> _Written task_: Transcribe the whole listing without a single picture.

> _Information supplied_:
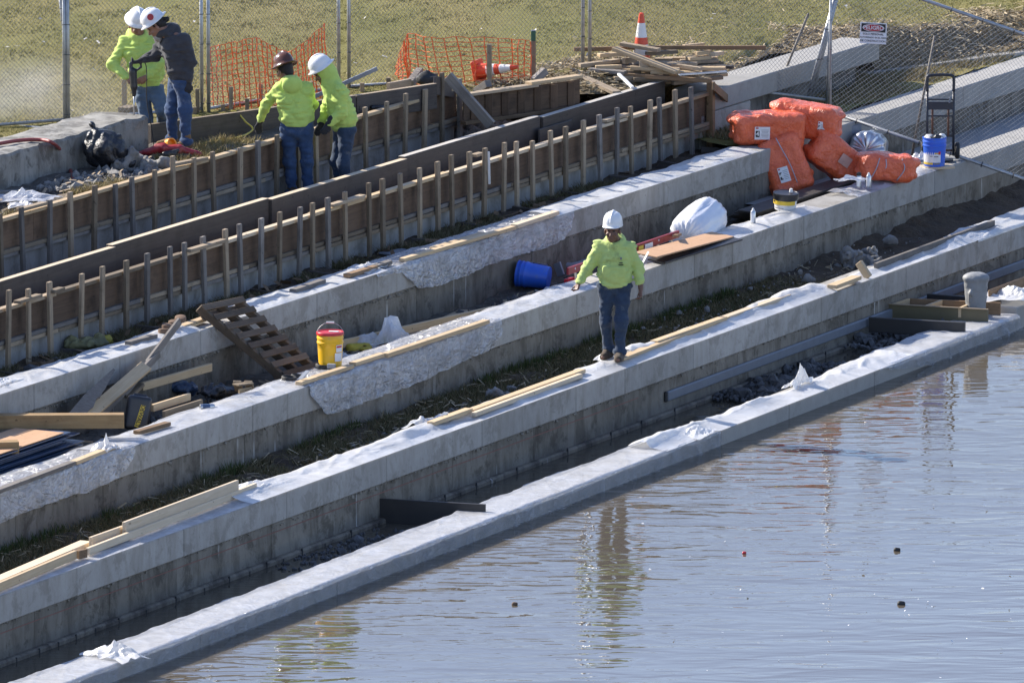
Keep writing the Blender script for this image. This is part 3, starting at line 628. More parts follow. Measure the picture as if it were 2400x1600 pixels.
# corner post with diagonal brace at the end of the near row
s, z = zat(W5, 1666, 192, -.06); p = W5.at(s, -.06, 0); board('corner_post', (p.x, p.y, 1.5), (p.x, p.y, z), .07, .09, M['brown'], f5, up=W5.n)
board('brace', P(1672, 203, 2.42), P(1738, 262, 1.75), .035, .10, M['brown'], f5)
for a, b in (((40, 708), (92, 692)), ((120, 684), (145, 676)), ((440, 588), (524, 563)), ((775, 482), (850, 459)), ((1415, 284), (1470, 268)), ((1110, 365), (1128, 360))):
    board('top_plate', P(*a, 2.305), P(*b, 2.305), .09, .036, M['old'], f5)
for a, b in (((404, 386), (482, 371)), ((45, 492), (105, 476))): board('top_plate', P(*a, 2.80), P(*b, 2.80), .09, .034, M['old'], f6)
# far board of the near row
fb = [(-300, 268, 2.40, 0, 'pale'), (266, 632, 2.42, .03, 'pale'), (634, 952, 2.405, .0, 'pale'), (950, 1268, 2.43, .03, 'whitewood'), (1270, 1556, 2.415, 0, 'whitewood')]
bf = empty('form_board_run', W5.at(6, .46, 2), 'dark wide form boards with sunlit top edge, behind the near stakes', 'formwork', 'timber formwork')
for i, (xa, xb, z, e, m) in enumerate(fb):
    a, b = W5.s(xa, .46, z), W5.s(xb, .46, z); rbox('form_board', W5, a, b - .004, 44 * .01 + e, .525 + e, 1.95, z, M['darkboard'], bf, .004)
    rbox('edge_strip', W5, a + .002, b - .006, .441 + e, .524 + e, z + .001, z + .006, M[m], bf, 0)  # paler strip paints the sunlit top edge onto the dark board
rbox('form_board', W5, W5.s(1262, .40, 2.3), W5.s(1338, .40, 2.3), .38, .41, 1.95, 2.30, M['darkboard'], bf, .004)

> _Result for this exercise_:
Keep writing the Blender script for this image. This is part 3, starting at line 628. More parts follow. Measure the picture as if it were 2400x1600 pixels.
# corner post with diagonal brace at the end of the near row
s, z = zat(W5, 1666, 192, -.06); p = W5.at(s, -.06, 0); board('corner_post', (p.x, p.y, 1.5), (p.x, p.y, z), .07, .09, M['brown'], f5, up=W5.n)
board('brace', P(1672, 203, 2.42), P(1738, 262, 1.75), .035, .10, M['brown'], f5)
for a, b in (((40, 708), (92, 692)), ((120, 684), (145, 676)), ((440, 588), (524, 563)), ((775, 482), (850, 459)), ((1415, 284), (1470, 268)), ((1110, 365), (1128, 360))):
    board('top_plate', P(*a, 2.305), P(*b, 2.305), .09, .036, M['old'], f5)
for a, b in (((404, 386), (482, 371)), ((45, 492), (105, 476))): board('top_plate', P(*a, 2.80), P(*b, 2.80), .09, .034, M['old'], f6)
# far board of the near row
fb = [(-300, 268, 2.40, 0, 'pale'), (266, 632, 2.42, .03, 'pale'), (634, 952, 2.405, .0, 'pale'), (950, 1268, 2.43, .03, 'whitewood'), (1270, 1556, 2.415, 0, 'whitewood')]
bf = empty('form_board_run', W5.at(6, .46, 2), 'dark wide form boards with sunlit top edge, behind the near stakes', 'formwork', 'timber formwork')
for i, (xa, xb, z, e, m) in enumerate(fb):
    a, b = W5.s(xa, .46, z), W5.s(xb, .46, z); rbox('form_board', W5, a, b - .004, 44 * .01 + e, .525 + e, 1.95, z, M['darkboard'], bf, .004)
    rbox('edge_strip', W5, a + .002, b - .006, .441 + e, .524 + e, z + .001, z + .006, M[m], bf, 0)  # paler strip paints the sunlit top edge onto the dark board
rbox('form_board', W5, W5.s(1262, .40, 2.3), W5.s(1338, .40, 2.3), .38, .41, 1.95, 2.30, M['darkboard'], bf, .004)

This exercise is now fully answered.